Gitea and Drone.io
Filed under: Configuration Management, Development, Projects
Recently I’ve been frustrated at work while using Gitlab and Jenkins for various reasons, some of the integrations are really fragile due to some plugins we use, both Jenkins and Gitlab are incredibly bloated and use insane amounts of resources and they are simply not reasonable choices for a private setup. Also I recently replaced my server at home (basically a machine that does almost everything I want at home) from a 32 bit atom to an I5 intel machine with 16 gigs of RAM etc, which means I have totally different resources to work with. For example, 32 bit i386 cpu’s are not supported out of the box by docker, and the cpu was quite overloaded. With the new box I’ve been able to play around a little with my setup.
I’ve previously used just a basic and manual git setup at home, with approximately 110’ish repositories in it. I’ve been playing around with gitea and drone.io at home with the new server and am very pleased with it, even though it took a bit of work to get used to it. In all honesty, I’ve only done fairly basic work with it so far. The only really complex stuff I’ve done was to move my existing git repositories into the gitea environment by scripting a bit and using the gitea web based API.
Regarding gitea, so far I’ve noticed the following things:
- Very slim by comparison to other options, currently uses around 60 MB of RAM and not a lot of CPU from what I’ve seen. Especially considering what you get.
- UI is fairly similar to gitlab/github.
- Setup was very simple except for database connection (I winded up just using sqlite3 I believe, I was lazy and also don’t expect more than a very few users).

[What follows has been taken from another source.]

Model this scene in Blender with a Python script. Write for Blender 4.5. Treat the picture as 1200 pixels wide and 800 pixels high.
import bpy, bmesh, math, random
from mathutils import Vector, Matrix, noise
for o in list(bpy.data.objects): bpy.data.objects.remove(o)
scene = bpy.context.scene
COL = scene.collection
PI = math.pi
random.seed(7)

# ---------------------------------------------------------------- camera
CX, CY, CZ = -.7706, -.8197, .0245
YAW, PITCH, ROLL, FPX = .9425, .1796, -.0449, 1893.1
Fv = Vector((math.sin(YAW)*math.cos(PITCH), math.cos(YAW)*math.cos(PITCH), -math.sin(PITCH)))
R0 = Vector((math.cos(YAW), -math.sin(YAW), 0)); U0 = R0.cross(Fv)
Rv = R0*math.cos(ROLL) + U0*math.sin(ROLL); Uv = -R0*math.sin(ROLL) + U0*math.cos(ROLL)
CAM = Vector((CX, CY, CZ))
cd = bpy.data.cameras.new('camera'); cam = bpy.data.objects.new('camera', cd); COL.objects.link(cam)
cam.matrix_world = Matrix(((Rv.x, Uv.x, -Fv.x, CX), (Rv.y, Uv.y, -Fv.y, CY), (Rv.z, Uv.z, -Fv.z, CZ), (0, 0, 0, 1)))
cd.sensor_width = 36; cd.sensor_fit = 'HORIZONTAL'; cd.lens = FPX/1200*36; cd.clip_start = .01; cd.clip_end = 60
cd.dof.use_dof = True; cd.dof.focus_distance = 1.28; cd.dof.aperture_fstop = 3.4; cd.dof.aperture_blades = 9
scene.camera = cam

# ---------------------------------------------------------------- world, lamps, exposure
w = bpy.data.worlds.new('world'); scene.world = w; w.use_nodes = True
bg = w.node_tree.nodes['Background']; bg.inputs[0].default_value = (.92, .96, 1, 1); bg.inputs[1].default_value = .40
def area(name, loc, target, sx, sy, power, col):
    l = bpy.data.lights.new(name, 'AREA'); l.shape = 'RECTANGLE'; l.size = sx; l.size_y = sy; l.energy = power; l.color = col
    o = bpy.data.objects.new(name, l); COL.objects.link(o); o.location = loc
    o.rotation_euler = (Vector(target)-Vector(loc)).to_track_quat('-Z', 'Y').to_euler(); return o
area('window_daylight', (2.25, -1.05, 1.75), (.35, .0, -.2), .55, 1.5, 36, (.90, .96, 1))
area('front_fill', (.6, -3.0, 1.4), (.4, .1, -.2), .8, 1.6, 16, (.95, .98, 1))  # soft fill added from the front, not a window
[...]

- Pull Request is really nice.
- Issue tracking seems to work fairly well.
- Docker setup with volumes is very easy.
- Seems to have the essentials in plugins etc that I need.
- API seems very nice, I’ve only used it for the migration so far though.
- The only bad part I’ve seen so far is that the administration panel might be a bit spartan at times, but I don’t really mind.
Regarding drone.io, my first impressions are:
- I absolutely love the yaml file format so far.
- UI is incredibly clean, on the verge of too clean.
- Integration with gitea was super simple once I actually got it working (documentation was not 100% accurate I think).
- Simple to get started with if you have a sane build pattern.
- Nice integration to gitea and you get marks on build statuses etc. Interesting to find if you can block a build from being merged based on build results as well.
- I’ve managed to make a simple build of a playground project I have by adding a Dockerfile which is built into an image when the build is started, then a continuation of the build builds my project inside the docker image we just built.
- First time using docker-compose so it was a bit of a hassle understanding this, but it was fun ;). Not always obvious where some configuration should be placed etc.
- Yaml file format definitely not enough for the type of pipelines we do professionally though :(.
- Pleasantly surprised you can actually add and remove build slaves to the drone.io platform.
- Also pleasantly surprised by how to do parallel build steps. Syntax is super simple.
- I really lack some form of artifact storage, or at least a plugin for something that is not either cloud based or incredibly enterprisey (artifactory). Actually, I’ve had issues just finding a good light weight open source artifact storage so far…
- I also lack some form of nice presentation of various build artifacts, code coverage or unit test results etc.
In all, pleasantly surprised by how simple this was to setup and configure. It was a fun trip and I’ll continue using it at home for now.
As a sidenote, for the stuff I have on github, I do like to use travis, it also has a nice syntax and is a nice solution.